** begin Record excerpts **

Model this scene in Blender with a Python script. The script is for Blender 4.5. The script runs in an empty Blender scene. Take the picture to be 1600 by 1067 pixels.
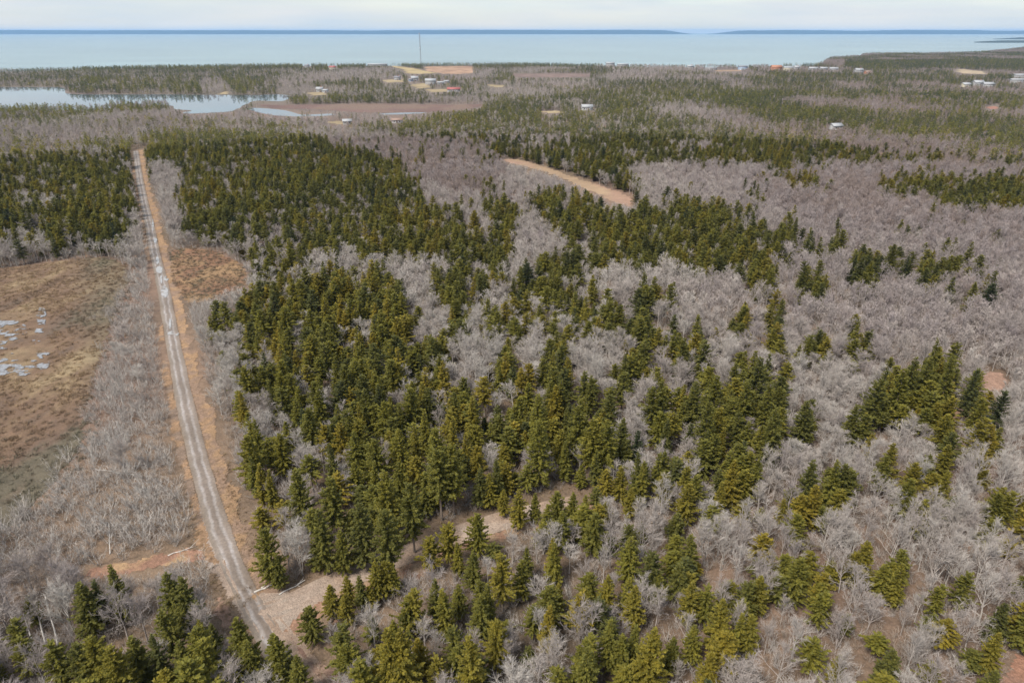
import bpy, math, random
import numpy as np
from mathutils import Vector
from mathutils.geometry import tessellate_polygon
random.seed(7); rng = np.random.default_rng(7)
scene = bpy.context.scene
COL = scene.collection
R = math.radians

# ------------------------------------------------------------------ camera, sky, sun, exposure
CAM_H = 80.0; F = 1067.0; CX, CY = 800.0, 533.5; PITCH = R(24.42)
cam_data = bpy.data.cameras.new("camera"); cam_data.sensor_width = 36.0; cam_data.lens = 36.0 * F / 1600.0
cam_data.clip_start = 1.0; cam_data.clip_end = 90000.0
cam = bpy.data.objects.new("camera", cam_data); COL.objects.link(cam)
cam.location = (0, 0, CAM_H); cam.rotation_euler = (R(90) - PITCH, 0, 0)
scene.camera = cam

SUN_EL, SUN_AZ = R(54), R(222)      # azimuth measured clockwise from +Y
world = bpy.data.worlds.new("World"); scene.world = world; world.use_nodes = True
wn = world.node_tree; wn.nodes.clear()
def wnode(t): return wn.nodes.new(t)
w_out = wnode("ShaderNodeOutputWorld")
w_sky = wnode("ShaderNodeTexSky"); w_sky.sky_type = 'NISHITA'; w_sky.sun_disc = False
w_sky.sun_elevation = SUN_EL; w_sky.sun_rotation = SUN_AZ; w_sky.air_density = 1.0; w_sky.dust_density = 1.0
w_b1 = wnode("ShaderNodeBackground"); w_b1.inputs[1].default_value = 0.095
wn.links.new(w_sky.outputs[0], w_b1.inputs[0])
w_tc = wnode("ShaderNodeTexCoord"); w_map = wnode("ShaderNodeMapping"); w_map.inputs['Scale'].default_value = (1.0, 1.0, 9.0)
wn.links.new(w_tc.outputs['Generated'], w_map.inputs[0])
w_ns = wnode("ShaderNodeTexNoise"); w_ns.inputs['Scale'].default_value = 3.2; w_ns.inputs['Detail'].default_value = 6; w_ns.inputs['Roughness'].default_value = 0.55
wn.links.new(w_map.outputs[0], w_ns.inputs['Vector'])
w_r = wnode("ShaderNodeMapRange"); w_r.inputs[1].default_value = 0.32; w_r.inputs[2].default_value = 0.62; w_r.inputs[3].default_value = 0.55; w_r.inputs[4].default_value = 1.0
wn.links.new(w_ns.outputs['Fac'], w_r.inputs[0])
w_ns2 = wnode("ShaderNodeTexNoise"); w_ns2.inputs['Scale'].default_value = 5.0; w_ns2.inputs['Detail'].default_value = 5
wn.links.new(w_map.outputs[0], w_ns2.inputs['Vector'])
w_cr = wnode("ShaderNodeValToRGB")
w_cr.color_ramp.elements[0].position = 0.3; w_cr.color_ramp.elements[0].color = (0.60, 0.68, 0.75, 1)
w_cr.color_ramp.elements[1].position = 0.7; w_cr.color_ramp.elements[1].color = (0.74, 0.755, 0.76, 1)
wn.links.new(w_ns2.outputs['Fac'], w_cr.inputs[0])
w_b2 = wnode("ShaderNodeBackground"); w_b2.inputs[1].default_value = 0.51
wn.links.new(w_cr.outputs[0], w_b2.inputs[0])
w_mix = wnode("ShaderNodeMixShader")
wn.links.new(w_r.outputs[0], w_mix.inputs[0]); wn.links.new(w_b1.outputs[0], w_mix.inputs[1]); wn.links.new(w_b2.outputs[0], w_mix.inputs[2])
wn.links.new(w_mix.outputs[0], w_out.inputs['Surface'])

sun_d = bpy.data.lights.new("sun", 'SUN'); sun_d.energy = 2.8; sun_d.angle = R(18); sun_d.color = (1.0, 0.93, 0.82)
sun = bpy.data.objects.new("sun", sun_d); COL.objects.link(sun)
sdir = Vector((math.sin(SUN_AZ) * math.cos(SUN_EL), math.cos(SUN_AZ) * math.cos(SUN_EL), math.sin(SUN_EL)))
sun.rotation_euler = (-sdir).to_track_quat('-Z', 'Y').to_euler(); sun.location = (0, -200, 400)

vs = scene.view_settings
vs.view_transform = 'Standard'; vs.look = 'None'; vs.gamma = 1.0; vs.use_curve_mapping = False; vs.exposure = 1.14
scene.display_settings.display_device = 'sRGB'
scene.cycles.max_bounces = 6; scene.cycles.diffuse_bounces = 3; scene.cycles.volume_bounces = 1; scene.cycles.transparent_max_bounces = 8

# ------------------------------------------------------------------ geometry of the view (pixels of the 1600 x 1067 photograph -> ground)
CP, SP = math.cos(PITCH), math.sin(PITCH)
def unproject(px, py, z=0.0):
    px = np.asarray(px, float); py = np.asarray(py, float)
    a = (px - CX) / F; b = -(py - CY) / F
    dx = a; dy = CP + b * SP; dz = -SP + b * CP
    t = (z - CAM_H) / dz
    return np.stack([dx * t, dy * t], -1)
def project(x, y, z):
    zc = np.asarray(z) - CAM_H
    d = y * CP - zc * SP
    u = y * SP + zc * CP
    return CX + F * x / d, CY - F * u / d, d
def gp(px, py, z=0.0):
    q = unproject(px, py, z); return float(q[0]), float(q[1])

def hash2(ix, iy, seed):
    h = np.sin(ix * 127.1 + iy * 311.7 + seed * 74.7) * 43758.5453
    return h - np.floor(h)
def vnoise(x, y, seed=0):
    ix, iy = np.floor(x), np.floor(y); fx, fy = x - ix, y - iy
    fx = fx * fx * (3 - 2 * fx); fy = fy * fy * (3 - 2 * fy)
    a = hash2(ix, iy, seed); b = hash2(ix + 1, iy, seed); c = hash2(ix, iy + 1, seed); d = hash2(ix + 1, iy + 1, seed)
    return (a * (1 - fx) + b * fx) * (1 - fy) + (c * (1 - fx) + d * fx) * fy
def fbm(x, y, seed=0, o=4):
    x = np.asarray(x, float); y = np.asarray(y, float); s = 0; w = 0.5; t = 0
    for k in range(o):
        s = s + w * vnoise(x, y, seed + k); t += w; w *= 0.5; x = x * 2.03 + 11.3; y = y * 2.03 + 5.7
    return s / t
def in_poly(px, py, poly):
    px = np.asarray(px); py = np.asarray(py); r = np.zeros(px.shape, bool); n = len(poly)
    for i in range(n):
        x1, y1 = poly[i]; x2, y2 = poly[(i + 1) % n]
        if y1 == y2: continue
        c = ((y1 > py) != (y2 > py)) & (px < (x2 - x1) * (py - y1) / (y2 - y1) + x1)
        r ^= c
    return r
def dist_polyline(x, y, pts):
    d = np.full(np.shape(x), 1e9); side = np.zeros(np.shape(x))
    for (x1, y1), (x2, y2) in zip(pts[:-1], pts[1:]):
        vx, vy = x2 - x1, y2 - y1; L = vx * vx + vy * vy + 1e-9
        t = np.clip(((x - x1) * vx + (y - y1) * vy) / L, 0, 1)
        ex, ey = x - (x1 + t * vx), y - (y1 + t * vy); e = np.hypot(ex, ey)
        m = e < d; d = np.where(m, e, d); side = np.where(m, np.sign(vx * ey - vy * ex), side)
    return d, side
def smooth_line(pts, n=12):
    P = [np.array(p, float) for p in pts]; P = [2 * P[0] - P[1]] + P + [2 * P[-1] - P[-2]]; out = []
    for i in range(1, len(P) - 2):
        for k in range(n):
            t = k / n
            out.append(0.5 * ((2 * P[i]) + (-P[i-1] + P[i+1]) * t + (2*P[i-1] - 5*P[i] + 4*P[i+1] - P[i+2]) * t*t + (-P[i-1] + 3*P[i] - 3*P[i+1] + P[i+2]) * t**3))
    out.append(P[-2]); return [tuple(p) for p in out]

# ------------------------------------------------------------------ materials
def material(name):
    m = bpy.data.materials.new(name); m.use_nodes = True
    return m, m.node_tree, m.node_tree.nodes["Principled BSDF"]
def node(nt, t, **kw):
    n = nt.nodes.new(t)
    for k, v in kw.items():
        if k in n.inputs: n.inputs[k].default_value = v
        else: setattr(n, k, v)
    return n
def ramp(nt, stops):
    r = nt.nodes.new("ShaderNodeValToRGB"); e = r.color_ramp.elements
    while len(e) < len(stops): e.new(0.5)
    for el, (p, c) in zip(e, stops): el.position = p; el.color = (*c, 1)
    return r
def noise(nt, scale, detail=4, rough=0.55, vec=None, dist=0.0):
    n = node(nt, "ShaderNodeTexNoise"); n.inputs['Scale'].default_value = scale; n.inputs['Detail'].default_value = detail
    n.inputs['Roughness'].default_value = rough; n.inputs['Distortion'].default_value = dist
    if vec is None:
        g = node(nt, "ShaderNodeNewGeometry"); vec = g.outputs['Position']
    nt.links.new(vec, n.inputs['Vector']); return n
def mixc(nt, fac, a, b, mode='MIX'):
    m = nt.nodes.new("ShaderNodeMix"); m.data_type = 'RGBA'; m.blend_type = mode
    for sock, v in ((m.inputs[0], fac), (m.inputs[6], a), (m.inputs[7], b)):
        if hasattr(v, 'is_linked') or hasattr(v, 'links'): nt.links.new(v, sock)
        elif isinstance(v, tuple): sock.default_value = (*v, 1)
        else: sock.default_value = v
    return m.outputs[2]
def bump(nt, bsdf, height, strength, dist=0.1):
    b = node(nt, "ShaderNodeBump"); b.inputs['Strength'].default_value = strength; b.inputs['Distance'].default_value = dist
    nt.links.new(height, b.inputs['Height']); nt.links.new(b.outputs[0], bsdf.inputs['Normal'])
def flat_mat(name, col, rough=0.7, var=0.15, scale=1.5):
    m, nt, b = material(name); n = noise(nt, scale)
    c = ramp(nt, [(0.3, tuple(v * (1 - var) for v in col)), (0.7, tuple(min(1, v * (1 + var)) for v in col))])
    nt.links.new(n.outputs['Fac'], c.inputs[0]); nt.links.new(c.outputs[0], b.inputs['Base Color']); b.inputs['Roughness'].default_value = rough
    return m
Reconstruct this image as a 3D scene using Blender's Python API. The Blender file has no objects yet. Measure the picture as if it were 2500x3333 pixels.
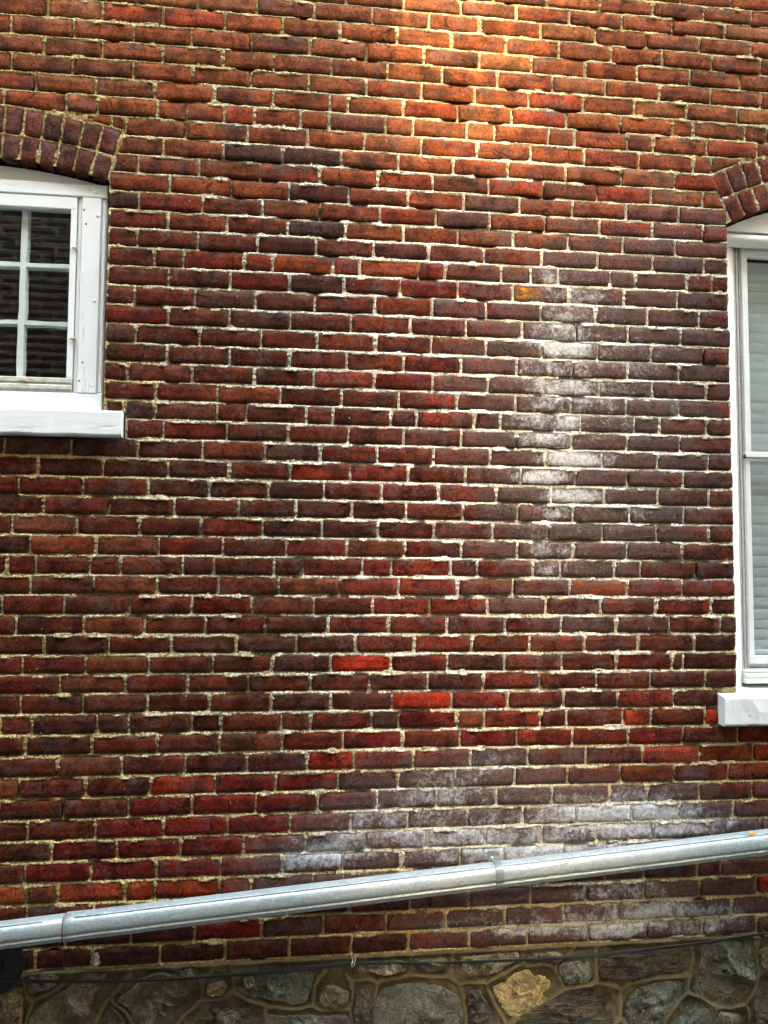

** end Record excerpts **

• **Exercise goal**
Give the count of lines holding the word "Blender", with no other words.

• **Exercise response**
2